Di samping politik uang, Ferry menilai kualitas pilkada perlu ditingkatkan baik oleh penyelenggara pemilihan, kontestan, maupun pemilih. Rakyat harus terus didorong untuk menggunakan hak suara mereka sebagai sarana mendapatkan kepala daerah terbaik.
“Banyak hal yang harus ditempuh bersama untuk perbaikan. Kalau ini diatasi tak perlu ada pilkada lewat DPRD,” ujar mantan Komisioner Komisi Pemilihan Umum (KPU) ini.
Pernyataan itu merupakan tanggapan atas usulan Guru Besar Hukum Tata Negara Universitas Islam Indonesia (UII) Mahfud M.D. agar mekanisme pemilihan langsung diganti. Menurut Mahfud, tidak ada problematika konstitusional bila kepala daerah dipilih oleh DPRD.
Baca Juga
“UUD 1945 hanya manyatakan kepala daerah dipilih secara demokratis. Beda dengan memilih presiden yang harus langsung,” tuturnya di tempat yang sama.
Mahfud mengenang ketika menjadi Ketua Mahkamah Konstitusi (MK) pada 2012 pernah mengusulkan pilkada lewat DPRD kepada Presiden RI Susilo Bambang Yudhoyono dan Menteri Dalam Negeri Gamawan Fauzi. Dua tahun kemudian, usul itu diakomodasi dalam UU No. 22/2014 tentang Pemilihan Gubernur, Bupati, dan Wali Kota.

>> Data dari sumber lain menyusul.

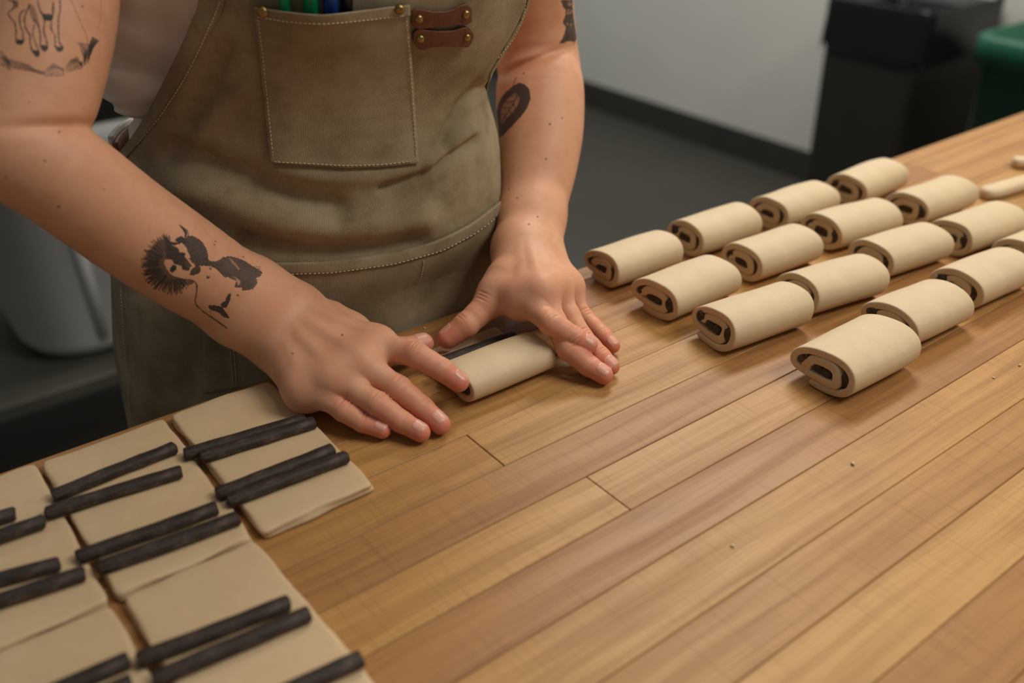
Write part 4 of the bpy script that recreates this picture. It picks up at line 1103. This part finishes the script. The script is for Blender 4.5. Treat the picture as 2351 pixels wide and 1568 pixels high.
# stitching
def stitches(pl, add, step=9.5, gap=0.34, r=0.00042):
    pl = np.array(pl, float); L = np.concatenate([[0], np.cumsum(np.linalg.norm(np.diff(pl, axis=0), axis=1))])
    n = max(2, int(L[-1] / 4)); s = np.linspace(0, L[-1], n); P = np.stack([np.interp(s, L, pl[:, i]) for i in range(2)], 1)
    tz = px_to_torso(P[::5], AP, apron_pt); si = np.arange(n) / 5.0
    ps = np.interp(si, np.arange(len(tz)), tz[:, 0]); zs = np.interp(si, np.arange(len(tz)), tz[:, 1])
    k = np.ones(7) / 7; pad = lambda q: np.convolve(np.pad(q, 3, 'edge'), k, 'valid')
    X = apron_pt(pad(ps), pad(zs), add); out = []
    t = 0.0
    while t + step * (1 - gap) < L[-1]:
        a = np.array([np.interp(q, s, X[:, i]) for q in (t, t + step * (1 - gap)) for i in range(3)]).reshape(2, 3)
        m = a.mean(0) + 0
        out.append(tube(np.array([a[0], (a[0] + a[1]) / 2 + nrm(CAM - m) * 0.00025, a[1]]), [r * 0.7, r, r * 0.7], 5)); t += step
    return out
st = []
st += stitches([(597, 30), (606, 110), (616, 220), (627, 330), (631, 366)], AP + 0.0042) + stitches([(925, 25), (934, 140), (942, 260), (948, 364)], AP + 0.0042)
st += stitches([(630, 366), (700, 370), (790, 376), (870, 374), (948, 365)], AP + 0.0042) + stitches([(596, 33), (660, 41), (740, 44), (840, 40), (932, 32)], AP + 0.0056)
st += stitches([(604, 625), (760, 620), (900, 600), (1010, 570), (1085, 530), (1135, 490)], AP + 0.0052)
st += stitches([(510, 0), (495, 40), (455, 130), (420, 195), (370, 270), (315, 338)], AP + 0.0026, 8)
st += stitches([(1200, -5), (1194, 40), (1170, 92), (1130, 140)], AP + 0.0026, 8)
st += stitches([(966, 590), (962, 660), (956, 730)], AP + 0.0042, 6, .2) + stitches([(532, 775), (537, 830), (542, 890)], AP + 0.0042, 6, .2) + stitches([(540, 775), (545, 830), (549, 888)], AP + 0.0042, 6, .2)
st += stitches([(284, 650), (290, 760), (298, 860), (305, 960)], AP + 0.0026, 8)
sv, sf = merge(st); o = link('stitching', mesh('stitching', sv, sf, M['thread']), apron); o['kind'] = 'stuff'; o['label'] = 'pale cotton stitches'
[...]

Namun, beleid itu langsung diamandemen lewat peraturan pemerintah pengganti UU (perppu) oleh Presiden SBY menjelang akhir kekuasaannya. Menurut Mahfud, sikap pemerintah kala itu didasari kekhawatiran bahwa DPRD dikuasai oleh kubu Koalisi Merah Putih (KMP)—kelompok partai politik pengusung Calon Presiden Prabowo Subianto. Dengan rerata gabungan 60% kursi di DPRD seluruh Indonesia, mayoritas kontestasi pilkada diyakini akan dimenangi oleh kubu KMP.
Mahfud mengakui bahwa pilkada lewat DPRD juga memiliki ekses negatif seperti dalam pilkada langsung. Bedanya, kata Mahfud, ekses negatif pilkada tak langsung dapat dilokalisasi pada puluhan atau ratusan anggota DPRD sehingga pengawasannya lebih mudah.
“Kalau pilkada langsung seluruh rakyat rusak. Kalau di DPRD kerusakannya terbatas,” ujar mantan Menteri Pertahanan ini.